Luwu Timur – Program vokasi yang digagas PT Vale Indonesia Tbk bersama Akademi Teknik Sorowako (ATS) menuai kecaman keras dari masyarakat lokal. Bukan hanya dinilai cacat secara prosedur, program yang diklaim sebagai bentuk pemberdayaan itu justru dianggap melecehkan peran desa dan menyingkirkan hak partisipasi masyarakat di lingkar tambang.
Tiga lembaga lokal, yakni LSM-GEMPA, Forum Solidaritas Masyarakat Wasuponda, dan Forum Komunikasi Anak Lokal (FOKAL) secara terbuka menyatakan penolakan terhadap proses pelaksanaan vokasi yang menurut mereka penuh kejanggalan dan tidak transparan.

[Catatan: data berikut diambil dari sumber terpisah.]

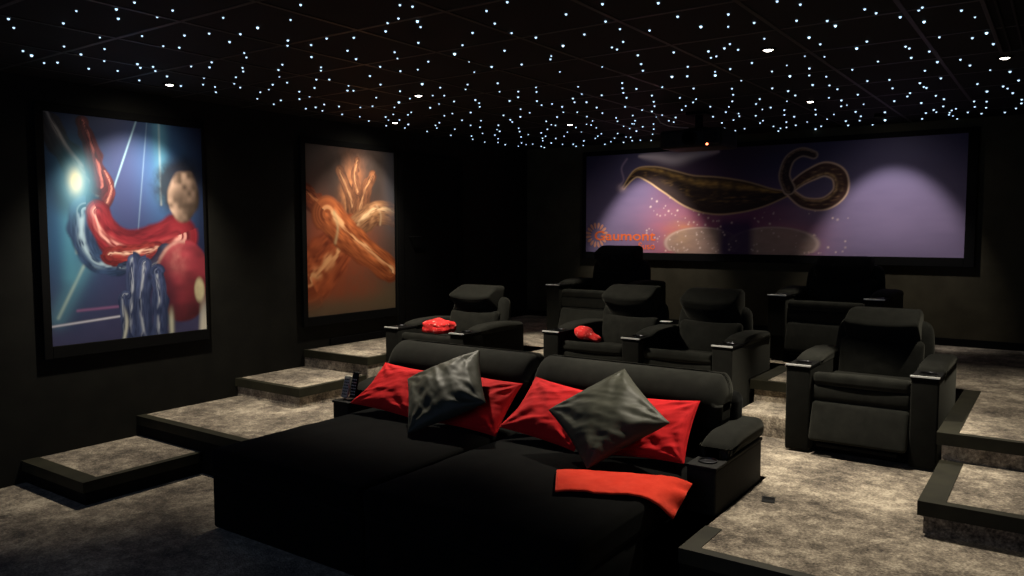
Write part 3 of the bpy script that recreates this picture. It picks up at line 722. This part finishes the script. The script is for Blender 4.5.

“Ini bukan program pelatihan, ini penghinaan intelektual terhadap masyarakat. Kalau hanya kirim tiga nama per desa lalu dites ulang, itu artinya bukan pelatihan tapi penyaringan tenaga kerja terselubung!” tegas UCOK ketua FSMW
Lebih memprihatinkan lagi, Camat Wasuponda sendiri tidak pernah dilibatkan dalam proses koordinasi program tersebut. Saat dikonfirmasi, camat mengaku tak pernah diundang, bahkan sempat mempertanyakan jumlah kuota peserta dari wilayahnya – namun pihak PT Vale bungkam dan tak memberi jawaban pasti.
Saat di konfirmasi Camat Wasuponda mengungkapkan
“Terkait proses ini saya juga kurang update, saya saja selaku camat tidak di libatkan hanya di berikan surat tembusan dan tidak di undang. Saya juga pernah bertanya kepada External PT.VALE berapa jumlah kuota peserta yang di butuhkan tetapi mereka tidak bisa menjawab hal tersebut. ” Ungkap nya
Langkah Vale yang mengabaikan struktur pemerintah lokal dinilai sebagai bentuk arogansi korporasi yang berjalan di atas kepentingan masyarakat, padahal perusahaan tambang ini beroperasi tepat di tengah-tengah mereka.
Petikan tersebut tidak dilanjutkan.